Using world building to bring scenarios to life
World building offers scenario planners the opportunity to visualise each of the futures and demonstrate the changes from the existing situation.
Here is a shortened version of our world building questions as starting points.
1. Where are we and who is here?
- Choose a location to tell your story and people it with customers, non-customers, staff or robots; perhaps your headquarters, a retailer, distribution centre, someone’s home or place of work.
- Draw a map to show the location and what is nearby
- Find or draw pictures of your location (a mood board)
2. What is abundant or scarce in this scenario and what is valued?
- This will help you imagine what has changed and how that affects your business, your customers and your employees. Think about the role of technology.

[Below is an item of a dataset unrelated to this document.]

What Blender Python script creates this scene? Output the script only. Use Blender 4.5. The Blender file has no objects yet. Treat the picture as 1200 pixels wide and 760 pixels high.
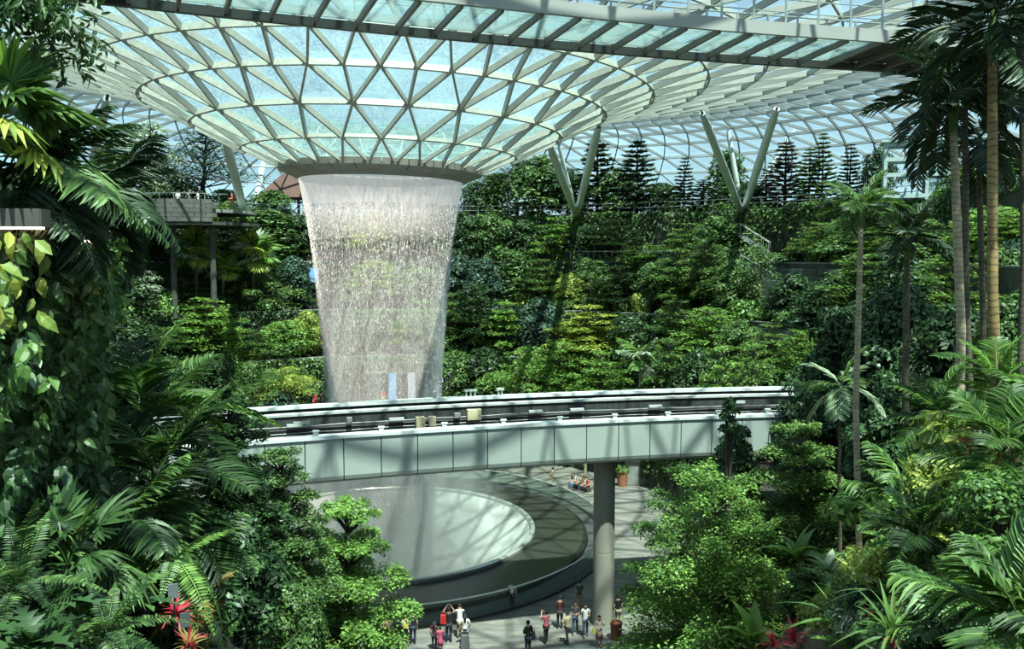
import bpy, bmesh, math, random
import numpy as np
from mathutils import Vector, Matrix, Euler

SC = bpy.context.scene
COL = SC.collection
PI = math.pi
rad = math.radians

# ---------------------------------------------------------------- camera
EYE = 19.5                       # eye height over the plaza
FPX, CX, CY = 1000.0, 600.0, 380.0
PITCH = math.atan(80.0 / FPX)
cam_d = bpy.data.cameras.new('camera')
cam_d.sensor_width = 36.0
cam_d.lens = 36.0 * FPX / 1200.0
cam_d.clip_start = 0.1
cam_d.clip_end = 2000.0
cam = bpy.data.objects.new('camera', cam_d)
COL.objects.link(cam)
cam.location = (0, 0, EYE)
cam.rotation_euler = (PI / 2 - PITCH, 0, 0)
SC.camera = cam

# ---------------------------------------------------------------- sky
SUN_AZ, SUN_EL = rad(156.0), rad(67.0)     # compass direction the light comes from (0 = away from the viewer)
W = bpy.data.worlds.new('sky')
SC.world = W
W.use_nodes = True
nt = W.node_tree
nt.nodes.clear()
w_out = nt.nodes.new('ShaderNodeOutputWorld')
w_bg = nt.nodes.new('ShaderNodeBackground')
w_sky = nt.nodes.new('ShaderNodeTexSky')
w_sky.sky_type = 'NISHITA'
w_sky.sun_disc = False
w_sky.sun_elevation = SUN_EL
w_sky.sun_rotation = SUN_AZ
w_sky.air_density = 1.0
w_sky.dust_density = 1.6
w_sky.ozone_density = 1.5
w_tc = nt.nodes.new('ShaderNodeTexCoord')
w_n = nt.nodes.new('ShaderNodeTexNoise')
w_n.inputs['Scale'].default_value = 3.2
w_n.inputs['Detail'].default_value = 6.0
w_n.inputs['Roughness'].default_value = 0.6
w_map = nt.nodes.new('ShaderNodeMapping')
w_map.inputs['Scale'].default_value = (1.0, 1.0, 3.0)
w_r = nt.nodes.new('ShaderNodeValToRGB')
w_r.color_ramp.elements[0].position = 0.46
w_r.color_ramp.elements[0].color = (0, 0, 0, 1)
w_r.color_ramp.elements[1].position = 0.68
w_r.color_ramp.elements[1].color = (0.75, 0.75, 0.75, 1)
w_mx = nt.nodes.new('ShaderNodeMix')
w_mx.data_type = 'RGBA'
w_mx.inputs[7].default_value = (6.6, 8.6, 9.3, 1)
nt.links.new(w_tc.outputs['Generated'], w_map.inputs['Vector'])
nt.links.new(w_map.outputs['Vector'], w_n.inputs['Vector'])
nt.links.new(w_n.outputs['Fac'], w_r.inputs['Fac'])
nt.links.new(w_r.outputs['Color'], w_mx.inputs[0])
nt.links.new(w_sky.outputs['Color'], w_mx.inputs[6])
nt.links.new(w_mx.outputs[2], w_bg.inputs['Color'])
nt.links.new(w_bg.outputs['Background'], w_out.inputs['Surface'])
w_bg.inputs['Strength'].default_value = 0.105

# ---------------------------------------------------------------- sun
sun_d = bpy.data.lights.new('sun', 'SUN')
sun_d.energy = 11.0
sun_d.angle = rad(0.9)
sun_d.color = (1.0, 0.90, 0.75)
sun = bpy.data.objects.new('sun', sun_d)
COL.objects.link(sun)
_sd = Vector((math.sin(SUN_AZ) * math.cos(SUN_EL), math.cos(SUN_AZ) * math.cos(SUN_EL), math.sin(SUN_EL)))
sun.location = (0, -20, 80)
sun.rotation_euler = _sd.to_track_quat('Z', 'Y').to_euler()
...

- Find images for what is abundant and scarce
- Write an advert for a key piece of technology in your scenario?
3. How are life, work, play and business organised?
- What does a “day in the life” feel like? What do people do? How do they relax?
- Create a calendar for one or more of your inhabitants to show their day
4. What is driving changes in behaviour?
- Take a longer view of what is changing behaviour. This could be new laws, regulations, rules or constraints. It could also be patterns informed by religion, community norms, new myths and new beliefs.
- What is the one big change that you need to alert to your decision makers?
There is lots to discuss here and choices you make answering one question will affect the answers for others. Think about these connections and what they mean.
You may want to build worlds for each of your scenarios separately but it is perhaps more usual to create contrasts between worlds by keeping the setting or context the same.